Long after her brothers, now dead, had married and left, Anne and her sister Mary lived on in the home, which was already showing signs of age. When Mary died, Anne on the advice of neighbours made a statue acre over to the County Council, believing that they would build her a cottage. The plot was fenced off, but the war halted all building. For seven years she paid the rent of the plot, and was the acknowledged tenant.

Meanwhile she had left the decaying homestead and went to lodge with neighbours. At last the builders arrived and week by week she saw the house she believed to be hers take shape. Then came the blow. When the cottage was complete, the Authorities decreed that it would not go to her. Exasperated the old woman took up unauthorised occupation.

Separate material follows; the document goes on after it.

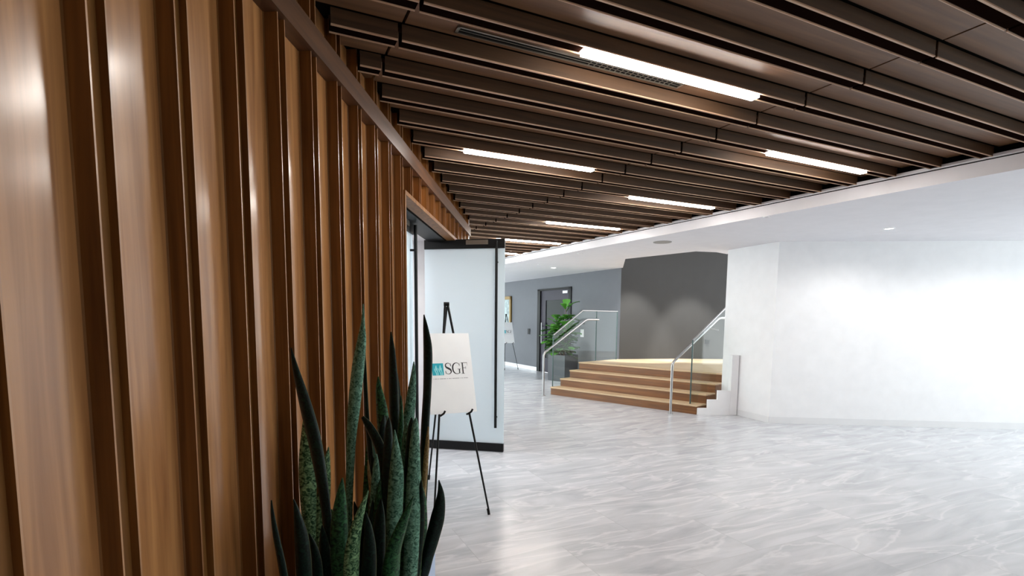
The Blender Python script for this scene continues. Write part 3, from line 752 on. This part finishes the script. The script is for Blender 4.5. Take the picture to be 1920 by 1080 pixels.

The Law held that she had no legal claim on the house, an Ejectment Order followed, and on the 10th October she watched her belongings being carried to the roadside. The County Council Secretary, Mr. P.A. Lawler outlined the official view to our reporter.

Miss Doyle and her sister were alive when the Council first said they would build the cottage, and had it been built right away, they would have been appointed tenants. Mary Doyle has since died, however, and Anne is alone, and instead the house will go to a married man with several children.

The above is a true and accurate transcript of the original document.